Rockwell was well on his way to household name status with George Clooney's directorial debut "Confessions of a Dangerous Mind," (2002) in which he brilliantly played a funhouse mirror version gameshow host-turned-self-proclaimed CIA assassin, Chuck Barris. In 2003, he was cast in the critic’s pick "Matchstick Men" (2003), and singled out by critics for his scene-stealing appeal as the promising protégée of a phobia-addled con artist (Nicolas Cage). Rockwell enjoyed the unique honor of appearing in yet another film with “galaxy” in the title when he was cast as Zaphod Beetlebrox in “The Hitchhikers’s Guide to the Galaxy” (2005), a British film based on the perennial favorite sci-fi books by Douglas Adams. Critics were split on the film overall, but it was an international box office success and Sam turned out a memorable performance as the three-armed, flowing-haired president of the galaxy.

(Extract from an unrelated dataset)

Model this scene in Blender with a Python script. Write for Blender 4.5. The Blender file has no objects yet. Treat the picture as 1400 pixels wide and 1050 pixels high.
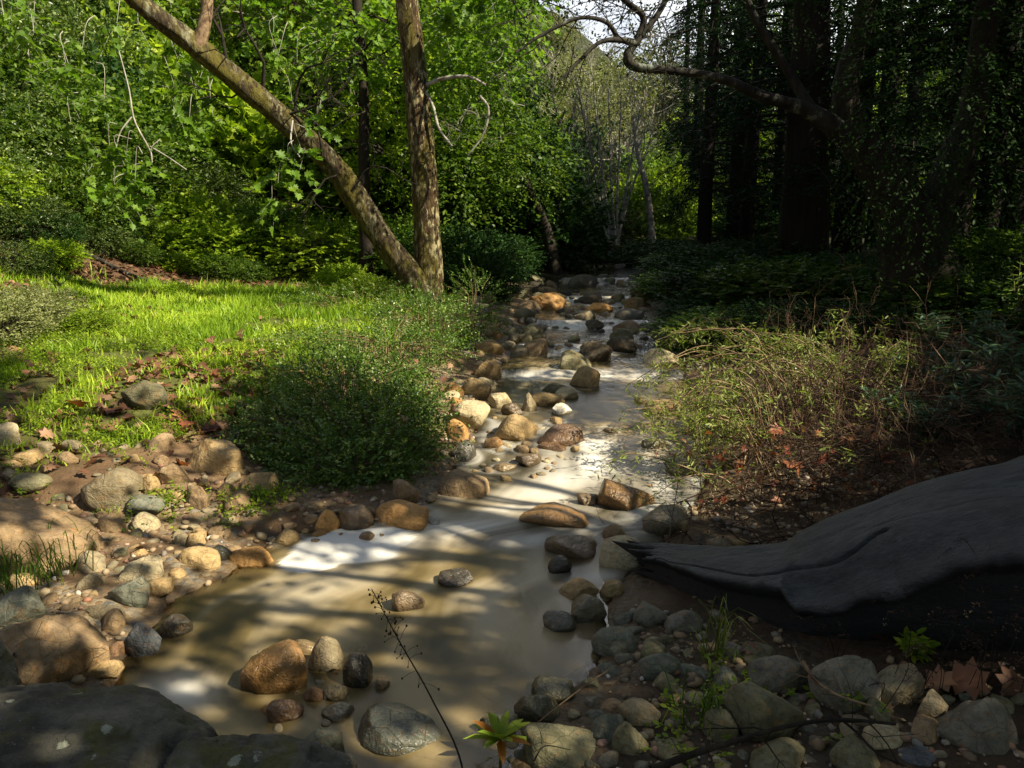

Back on earth and in New York, Rockwell was directed by Philip Seymour Hoffman in a critically-acclaimed LAByrinth Theater production of “Judas Iscariot.” The versatile and unpredictable actor did not disappoint on either account when he took on the unusually “normal” role of the father of a disturbed boy in the 2007 psychological thriller, “Joshua;” however the film appeared to be Rockwell’s first misstep in Hollywood. He promptly returned to his element with the affecting drama “Snow Angels” (2007), nominated for a Grand Jury Prize at Sundance, before inhabiting a Revolutionary war re-enactor and con man in “Choke” (2008), based on the novel by Chuck Palahniuk.